From Snowpack to Sea: How Colorado Water Reaches the Ocean
- Katie Sheahan
- Apr 17
- 3 min read
By Katie Sheahan | April 17, 2026
It’s been an unseasonably warm winter in Colorado, so I’m pretty happy to be writing this while watching the snow drifting in big, fluffy clusters through my windows. We haven’t had any precipitation lately; in fact, it’s been the warmest winter on record in Colorado with nearly the lowest recorded snowpack (except for 1976-77 and 1980-81), according to National Weather Service and Colorado Climate Center data. Getting this much-needed moisture mid-April has me thinking about what our rivers will look like this summer; if we’ll be able to go rafting and kayaking in pristine lakes and rivers like we’re used to in this state.
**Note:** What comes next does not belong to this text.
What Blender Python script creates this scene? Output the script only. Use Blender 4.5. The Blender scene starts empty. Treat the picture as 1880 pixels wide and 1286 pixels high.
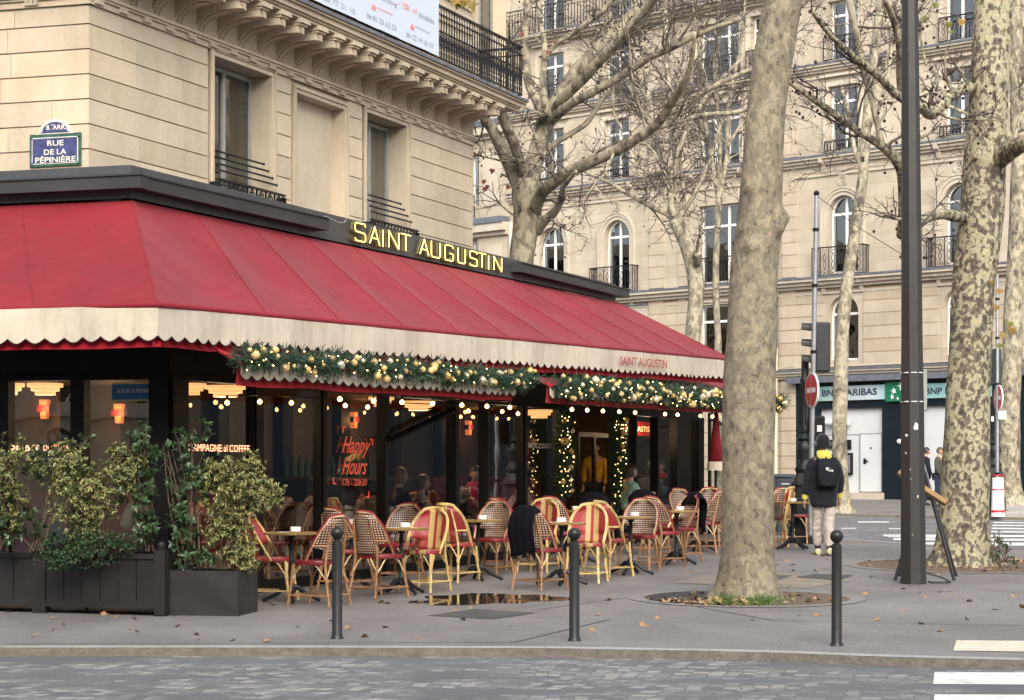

I went down a rabbit hole about this with my family yesterday while discussing the decreasing availability of drinkable water around the world. If it’s not snowing in Colorado, and it won’t melt in the summer to feed our rivers, how will this affect our drinking water? How will it affect our oceans? Will we need to invest in desalination plants like we do gas stations? I wonder if any of the snowflakes I’m watching will end in the Pacific Ocean, or maybe the Gulf of Mexico…

Snowpack in Colorado acts like a kind of seasonal water bank. What falls in winter doesn’t disappear when it melts; it gets “stored” in mountains until spring and summer, when it slowly releases into rivers and groundwater systems. That gradual release is what feeds everything from alpine wetlands to major river systems like the Colorado, Arkansas, and Platte Rivers.
Those rivers don’t end in Colorado. They move through landscapes, communities, farms, and cities far beyond what we can see from here. The Colorado River alone travels through multiple states before eventually reaching Mexico, where it historically met the Gulf of California. Along the way, it is diverted, dammed, used, and reused. By the time it reaches the ocean, if it reaches it at all, it is a fraction of what it once was.

This is where the connection between what I’m watching outside my window and the ocean becomes more tangible. Snow in Colorado is not just local weather; it is part of a continental-scale water system that ultimately influences ocean conditions. When snowpack is low, rivers shrink. When rivers shrink, less freshwater reaches coastal ecosystems. That can shift salinity levels, alter nutrient delivery, and change the balance of life in estuaries and nearshore environments where freshwater and saltwater meet.
It’s easy to think of the ocean as separate from this moment, especially when you’re standing in a place that feels so far from it. But the ocean is not disconnected from snowfall in the mountains. It is the endpoint of everything that moves downhill, through soil, through rivers, through infrastructure, and through human decisions about how water is used.
And then there’s the scale of it that’s harder to grasp: every snowflake I’m watching right now is part of a system that stretches far beyond Colorado. Some of this water will be pulled into irrigation systems and never leave the continent. Some will replenish aquifers. Some will evaporate and return to the atmosphere. And some of it, eventually, will make its way into the ocean, carrying with it whatever it has picked up along the way.
This is the part that stays with me. Not just the idea that water moves, but that it carries the imprint of everything it passes through. Landlocked doesn’t mean disconnected. It just means upstream.

Colorado Climate Center. February 2026 Colorado monthly climate summary.